Maicao, tierra de Dios, también fuiste testigo de los que aconteció a la laguna Moju’üpay, que como decia el vate, nació en un ojo de agua, que parecia una cacimba que se fue agrandando en las lluvias cuando Maleiwua miraba el desierto con ojos de cristal; aquella laguna se convirtió en refugio, cuyo cuerpo de agua se llenaba de estrellas y luciernagas cuando en las noches reposaban los reptiles cuando apareaban en noches de luna llena. La mítica laguna puesta por Dios, los hombres bajo el imperio de la inmoralidad la segaron y se sembraron sobre su lecho.
Maicao, eres la única ciudad en el mundo donde el espacio sagrado de tu iglesia, parque y sementerio ha sido invadido por todo el que quiera ante la mirada fusilamine de tus hijos. Eres única de tener tantos hijos bastardos que se han ensayado en ti y te han robado hasta dejarte descuadernada bajo la complicidad de tu propia sociedad que hoy se hunde en tierras movedizas. Triste suerte has tenido por felibusteros desnaturalizados. Sobre ti han pasado muchas cosas, cosas muy graves y que, en la galeria de los próceres no estan los que verdaderamente lo son, pues, quienes tienen su retrato en el salon de los prestigiosos mas deberian tenerlos en los carteles de la policia y en el C.T.I. de la fiscalia.

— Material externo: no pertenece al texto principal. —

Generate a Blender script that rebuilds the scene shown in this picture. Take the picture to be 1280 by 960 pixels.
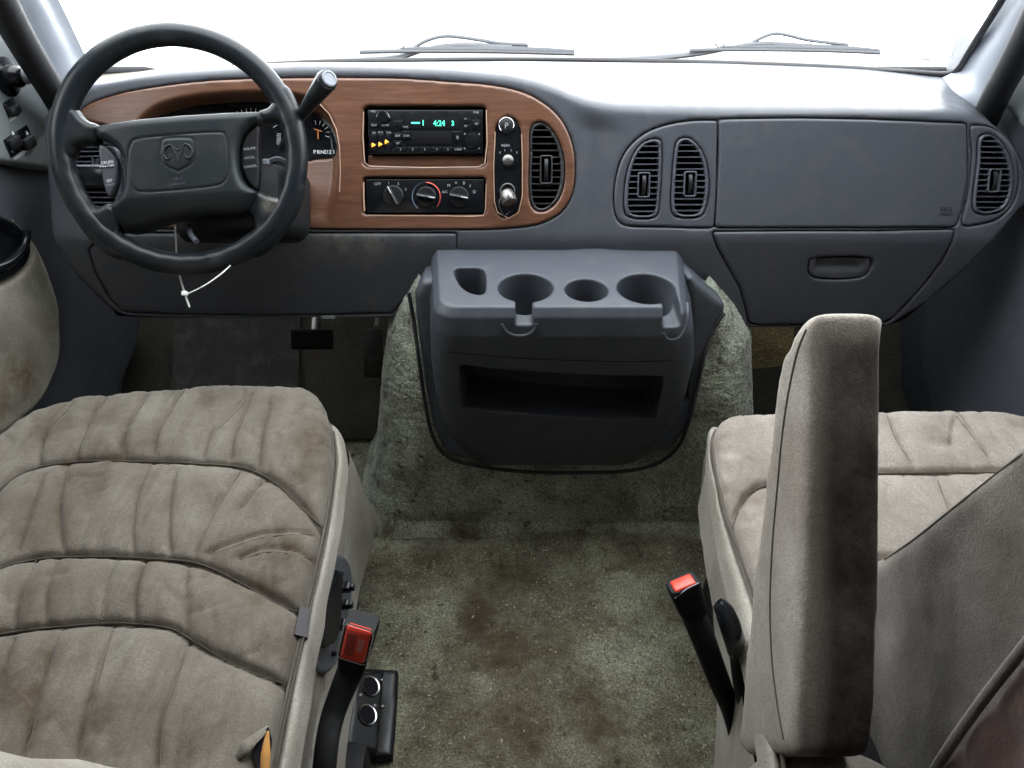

A pesar de todo, Maicao, con el peso de la crisis se sigue caminando, en un sendero pringamosero en busca de la aurora de los encuentros, cuya luz se encuentra mucho más arriba sobre otras cumbres, pero que se alcanzará porque el deseo es comtemplarla en la cima de la esperanza, con el poder de la fuerza y desde alli mirar hacia el vale de ls lagrimas para observar cuanto hemos caminado; caserío del ayer que el destino te tenia separado un lugar de privilegio en la pamapa escandalosa y como dijera un poeta hijo tuyo: como luz desatada en un mar de colores, como regio consorte de la pampa desnuda, pueblo que se yergue como arco de flores, en amplio sendero su porvenir escuda.
Con la estepa y la arena tiene sus amores en los cielos azules ya diluyendo dudas y embiste ante la vida sin temores, como soberbio león de frente melenuda, con mirada fúlgida que se asemeja una lanza que domina los ámbitos con fuerza de gigante.